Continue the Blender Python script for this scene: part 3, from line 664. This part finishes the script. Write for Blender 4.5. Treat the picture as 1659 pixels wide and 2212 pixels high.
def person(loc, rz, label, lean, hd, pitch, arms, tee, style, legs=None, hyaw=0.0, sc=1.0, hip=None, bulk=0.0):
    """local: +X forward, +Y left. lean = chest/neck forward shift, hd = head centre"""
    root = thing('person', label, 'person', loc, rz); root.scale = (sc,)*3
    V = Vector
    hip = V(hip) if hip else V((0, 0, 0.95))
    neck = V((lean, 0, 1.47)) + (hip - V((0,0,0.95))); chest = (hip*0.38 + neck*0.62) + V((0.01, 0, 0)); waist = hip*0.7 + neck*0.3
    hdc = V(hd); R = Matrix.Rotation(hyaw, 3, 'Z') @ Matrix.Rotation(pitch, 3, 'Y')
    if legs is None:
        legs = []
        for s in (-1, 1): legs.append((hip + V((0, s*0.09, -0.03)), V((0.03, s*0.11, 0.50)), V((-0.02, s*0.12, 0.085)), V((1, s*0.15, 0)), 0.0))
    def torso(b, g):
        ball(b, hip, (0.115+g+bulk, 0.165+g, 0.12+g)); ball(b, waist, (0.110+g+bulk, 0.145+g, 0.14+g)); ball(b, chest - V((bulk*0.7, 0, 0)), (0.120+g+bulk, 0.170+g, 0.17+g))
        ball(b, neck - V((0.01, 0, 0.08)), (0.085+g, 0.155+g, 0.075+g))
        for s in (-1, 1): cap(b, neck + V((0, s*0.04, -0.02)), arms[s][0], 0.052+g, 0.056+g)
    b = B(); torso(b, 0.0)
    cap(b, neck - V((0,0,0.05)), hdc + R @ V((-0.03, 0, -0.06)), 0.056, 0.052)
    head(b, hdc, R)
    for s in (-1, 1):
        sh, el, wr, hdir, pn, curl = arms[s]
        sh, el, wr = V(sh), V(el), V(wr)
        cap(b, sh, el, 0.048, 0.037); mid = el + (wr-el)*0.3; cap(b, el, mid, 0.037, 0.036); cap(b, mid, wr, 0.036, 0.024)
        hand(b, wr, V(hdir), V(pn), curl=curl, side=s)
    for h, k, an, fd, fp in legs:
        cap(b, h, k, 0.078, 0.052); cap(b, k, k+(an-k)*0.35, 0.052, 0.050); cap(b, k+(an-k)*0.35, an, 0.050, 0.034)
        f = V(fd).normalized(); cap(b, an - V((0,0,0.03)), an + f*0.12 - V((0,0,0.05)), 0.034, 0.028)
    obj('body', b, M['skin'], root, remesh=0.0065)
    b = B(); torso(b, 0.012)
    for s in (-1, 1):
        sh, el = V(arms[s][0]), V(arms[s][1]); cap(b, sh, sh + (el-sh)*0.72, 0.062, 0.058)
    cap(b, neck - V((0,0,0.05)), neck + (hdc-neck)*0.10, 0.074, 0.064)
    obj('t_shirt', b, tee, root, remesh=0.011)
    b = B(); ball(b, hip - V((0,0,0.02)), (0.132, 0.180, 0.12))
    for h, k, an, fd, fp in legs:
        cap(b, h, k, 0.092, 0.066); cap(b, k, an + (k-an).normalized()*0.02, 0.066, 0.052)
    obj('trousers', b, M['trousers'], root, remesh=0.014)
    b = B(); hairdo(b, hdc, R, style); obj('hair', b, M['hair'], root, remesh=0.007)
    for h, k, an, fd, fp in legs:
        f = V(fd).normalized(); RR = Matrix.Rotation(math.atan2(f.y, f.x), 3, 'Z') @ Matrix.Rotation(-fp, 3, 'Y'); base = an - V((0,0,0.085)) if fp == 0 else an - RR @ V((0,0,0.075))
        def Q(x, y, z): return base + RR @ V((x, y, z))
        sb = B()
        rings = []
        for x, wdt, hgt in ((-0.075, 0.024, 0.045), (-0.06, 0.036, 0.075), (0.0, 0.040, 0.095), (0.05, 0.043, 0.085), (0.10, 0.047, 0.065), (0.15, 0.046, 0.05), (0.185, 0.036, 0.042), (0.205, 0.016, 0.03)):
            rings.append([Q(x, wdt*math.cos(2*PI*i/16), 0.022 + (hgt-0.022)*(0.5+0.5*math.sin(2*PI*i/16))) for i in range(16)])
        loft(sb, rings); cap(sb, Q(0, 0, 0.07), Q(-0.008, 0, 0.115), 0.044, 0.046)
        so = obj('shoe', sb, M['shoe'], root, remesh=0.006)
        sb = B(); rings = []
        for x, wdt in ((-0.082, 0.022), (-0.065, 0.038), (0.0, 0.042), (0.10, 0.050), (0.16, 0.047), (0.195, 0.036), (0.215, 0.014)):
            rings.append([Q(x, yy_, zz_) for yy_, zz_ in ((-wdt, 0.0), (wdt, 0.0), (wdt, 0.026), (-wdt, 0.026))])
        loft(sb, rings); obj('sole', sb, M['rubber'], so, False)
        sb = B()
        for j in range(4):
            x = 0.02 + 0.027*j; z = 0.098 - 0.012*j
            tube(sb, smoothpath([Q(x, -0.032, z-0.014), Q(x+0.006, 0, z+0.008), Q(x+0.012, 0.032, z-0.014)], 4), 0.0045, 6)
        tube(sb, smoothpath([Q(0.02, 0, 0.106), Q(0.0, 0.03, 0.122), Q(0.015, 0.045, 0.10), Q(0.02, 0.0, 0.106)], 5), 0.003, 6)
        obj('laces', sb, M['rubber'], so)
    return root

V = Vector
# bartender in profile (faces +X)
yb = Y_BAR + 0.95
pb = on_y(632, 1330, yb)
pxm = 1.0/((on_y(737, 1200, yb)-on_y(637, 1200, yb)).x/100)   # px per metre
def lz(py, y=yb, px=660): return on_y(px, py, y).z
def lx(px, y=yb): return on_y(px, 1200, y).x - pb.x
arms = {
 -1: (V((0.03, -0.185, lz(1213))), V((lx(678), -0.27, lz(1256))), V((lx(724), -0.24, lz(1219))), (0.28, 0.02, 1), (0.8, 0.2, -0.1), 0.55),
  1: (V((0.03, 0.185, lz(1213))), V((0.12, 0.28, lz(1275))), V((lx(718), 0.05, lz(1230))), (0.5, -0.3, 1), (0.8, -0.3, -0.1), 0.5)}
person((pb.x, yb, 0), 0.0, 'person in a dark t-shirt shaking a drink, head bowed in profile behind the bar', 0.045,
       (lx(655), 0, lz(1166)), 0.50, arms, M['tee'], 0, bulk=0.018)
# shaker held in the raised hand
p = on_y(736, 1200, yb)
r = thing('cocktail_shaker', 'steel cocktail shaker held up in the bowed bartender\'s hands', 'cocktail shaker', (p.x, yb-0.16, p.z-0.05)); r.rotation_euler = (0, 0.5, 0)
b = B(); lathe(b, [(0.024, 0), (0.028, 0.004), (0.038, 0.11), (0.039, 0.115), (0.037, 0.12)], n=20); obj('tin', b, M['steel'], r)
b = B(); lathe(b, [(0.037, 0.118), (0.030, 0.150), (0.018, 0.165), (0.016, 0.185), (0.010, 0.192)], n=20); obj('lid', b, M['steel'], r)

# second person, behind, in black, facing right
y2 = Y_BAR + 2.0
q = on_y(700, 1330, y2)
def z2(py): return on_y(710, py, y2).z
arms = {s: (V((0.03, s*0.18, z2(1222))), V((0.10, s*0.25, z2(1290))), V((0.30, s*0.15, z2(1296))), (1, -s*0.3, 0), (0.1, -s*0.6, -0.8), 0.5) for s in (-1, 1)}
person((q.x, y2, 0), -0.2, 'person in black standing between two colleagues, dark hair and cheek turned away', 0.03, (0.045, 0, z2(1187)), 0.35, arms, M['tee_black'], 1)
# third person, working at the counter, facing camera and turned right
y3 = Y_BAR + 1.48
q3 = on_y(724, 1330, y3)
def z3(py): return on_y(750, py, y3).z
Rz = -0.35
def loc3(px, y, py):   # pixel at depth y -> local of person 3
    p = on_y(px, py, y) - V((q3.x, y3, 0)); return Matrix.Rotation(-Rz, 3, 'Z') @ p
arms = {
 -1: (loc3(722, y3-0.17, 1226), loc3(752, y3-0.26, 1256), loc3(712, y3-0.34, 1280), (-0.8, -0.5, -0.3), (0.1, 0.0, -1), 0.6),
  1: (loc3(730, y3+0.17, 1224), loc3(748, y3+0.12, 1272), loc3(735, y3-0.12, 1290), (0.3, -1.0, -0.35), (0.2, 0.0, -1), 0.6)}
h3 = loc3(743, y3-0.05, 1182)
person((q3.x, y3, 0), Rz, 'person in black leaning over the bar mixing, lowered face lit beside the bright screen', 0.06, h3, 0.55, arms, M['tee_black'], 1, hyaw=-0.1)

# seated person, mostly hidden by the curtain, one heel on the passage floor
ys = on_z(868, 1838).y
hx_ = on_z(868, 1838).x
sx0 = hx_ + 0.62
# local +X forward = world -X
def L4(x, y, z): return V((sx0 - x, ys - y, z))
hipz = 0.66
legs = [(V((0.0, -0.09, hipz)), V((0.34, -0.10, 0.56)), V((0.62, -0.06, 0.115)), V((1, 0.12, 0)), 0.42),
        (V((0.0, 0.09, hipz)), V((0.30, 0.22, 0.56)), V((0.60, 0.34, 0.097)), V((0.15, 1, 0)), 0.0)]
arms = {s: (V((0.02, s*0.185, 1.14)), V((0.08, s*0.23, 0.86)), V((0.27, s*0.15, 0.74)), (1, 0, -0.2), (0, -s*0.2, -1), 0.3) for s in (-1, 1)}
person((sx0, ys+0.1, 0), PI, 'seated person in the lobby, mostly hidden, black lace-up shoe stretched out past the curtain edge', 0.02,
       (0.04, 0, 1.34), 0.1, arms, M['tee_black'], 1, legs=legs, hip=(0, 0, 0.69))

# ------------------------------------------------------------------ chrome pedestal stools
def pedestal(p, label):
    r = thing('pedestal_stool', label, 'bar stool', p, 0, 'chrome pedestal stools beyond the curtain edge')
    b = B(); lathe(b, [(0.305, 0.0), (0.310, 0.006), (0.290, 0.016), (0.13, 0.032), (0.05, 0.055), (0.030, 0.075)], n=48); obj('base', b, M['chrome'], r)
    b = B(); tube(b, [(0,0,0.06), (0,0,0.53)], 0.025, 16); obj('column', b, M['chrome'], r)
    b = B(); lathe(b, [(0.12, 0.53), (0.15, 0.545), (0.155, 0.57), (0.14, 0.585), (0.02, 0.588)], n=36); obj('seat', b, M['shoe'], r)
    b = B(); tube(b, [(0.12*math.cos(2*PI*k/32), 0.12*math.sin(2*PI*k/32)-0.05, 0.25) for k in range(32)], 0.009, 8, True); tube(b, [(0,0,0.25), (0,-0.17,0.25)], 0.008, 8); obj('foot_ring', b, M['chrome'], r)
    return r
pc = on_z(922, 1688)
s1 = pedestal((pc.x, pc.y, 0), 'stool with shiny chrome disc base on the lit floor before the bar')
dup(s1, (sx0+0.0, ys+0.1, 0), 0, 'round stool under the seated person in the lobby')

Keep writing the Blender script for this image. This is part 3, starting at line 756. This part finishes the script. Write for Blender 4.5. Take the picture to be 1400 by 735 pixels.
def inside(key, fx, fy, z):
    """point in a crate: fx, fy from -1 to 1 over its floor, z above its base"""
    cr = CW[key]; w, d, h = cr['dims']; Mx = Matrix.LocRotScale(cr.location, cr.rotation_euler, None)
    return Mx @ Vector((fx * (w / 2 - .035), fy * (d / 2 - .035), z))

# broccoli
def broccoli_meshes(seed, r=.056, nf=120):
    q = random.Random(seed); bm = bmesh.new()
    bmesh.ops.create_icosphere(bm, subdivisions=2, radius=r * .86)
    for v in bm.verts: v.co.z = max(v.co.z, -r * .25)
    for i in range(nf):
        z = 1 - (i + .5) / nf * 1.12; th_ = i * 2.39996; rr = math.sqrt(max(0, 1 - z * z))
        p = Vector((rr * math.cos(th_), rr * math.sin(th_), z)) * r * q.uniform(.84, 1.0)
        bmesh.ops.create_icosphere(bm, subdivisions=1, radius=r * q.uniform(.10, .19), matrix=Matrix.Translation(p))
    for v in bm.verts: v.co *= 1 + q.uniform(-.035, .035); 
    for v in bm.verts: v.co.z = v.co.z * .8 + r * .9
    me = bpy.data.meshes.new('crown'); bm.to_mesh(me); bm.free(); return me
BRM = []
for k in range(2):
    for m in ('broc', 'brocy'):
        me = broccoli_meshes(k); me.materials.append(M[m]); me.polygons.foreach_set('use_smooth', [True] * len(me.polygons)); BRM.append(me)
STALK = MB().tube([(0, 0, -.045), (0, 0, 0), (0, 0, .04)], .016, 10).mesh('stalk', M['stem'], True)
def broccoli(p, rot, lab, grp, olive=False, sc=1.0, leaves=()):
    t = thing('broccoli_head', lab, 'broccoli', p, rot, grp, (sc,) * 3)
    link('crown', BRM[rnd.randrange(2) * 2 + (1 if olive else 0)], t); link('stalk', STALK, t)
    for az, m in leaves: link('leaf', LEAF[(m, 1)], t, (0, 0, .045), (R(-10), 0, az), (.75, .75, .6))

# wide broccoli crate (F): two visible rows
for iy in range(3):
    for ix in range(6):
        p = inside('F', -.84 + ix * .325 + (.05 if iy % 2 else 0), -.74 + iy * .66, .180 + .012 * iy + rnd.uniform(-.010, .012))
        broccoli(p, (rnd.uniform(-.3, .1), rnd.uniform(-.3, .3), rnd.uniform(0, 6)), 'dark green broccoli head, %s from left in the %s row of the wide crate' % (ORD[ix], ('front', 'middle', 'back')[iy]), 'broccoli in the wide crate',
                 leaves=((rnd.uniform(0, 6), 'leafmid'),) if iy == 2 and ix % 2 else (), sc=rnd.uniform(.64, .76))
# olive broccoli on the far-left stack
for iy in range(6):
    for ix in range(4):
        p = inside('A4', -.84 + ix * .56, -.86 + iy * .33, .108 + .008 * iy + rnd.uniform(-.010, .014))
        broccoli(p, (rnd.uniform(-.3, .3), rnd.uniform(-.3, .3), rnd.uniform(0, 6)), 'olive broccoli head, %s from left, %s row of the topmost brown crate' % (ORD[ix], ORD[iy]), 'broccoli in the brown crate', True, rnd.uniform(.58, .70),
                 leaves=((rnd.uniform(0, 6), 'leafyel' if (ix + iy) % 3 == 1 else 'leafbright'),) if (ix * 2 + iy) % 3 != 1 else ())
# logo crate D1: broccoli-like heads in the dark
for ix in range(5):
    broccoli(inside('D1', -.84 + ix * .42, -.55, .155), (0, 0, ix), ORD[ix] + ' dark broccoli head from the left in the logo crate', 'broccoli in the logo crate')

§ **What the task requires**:
Return exactly the lines from the line that has "Keep writing the" to the line that has "return Mx @", both of them included.

§ **The output**:
Keep writing the Blender script for this image. This is part 3, starting at line 756. This part finishes the script. Write for Blender 4.5. Take the picture to be 1400 by 735 pixels.
def inside(key, fx, fy, z):
    """point in a crate: fx, fy from -1 to 1 over its floor, z above its base"""
    cr = CW[key]; w, d, h = cr['dims']; Mx = Matrix.LocRotScale(cr.location, cr.rotation_euler, None)
    return Mx @ Vector((fx * (w / 2 - .035), fy * (d / 2 - .035), z))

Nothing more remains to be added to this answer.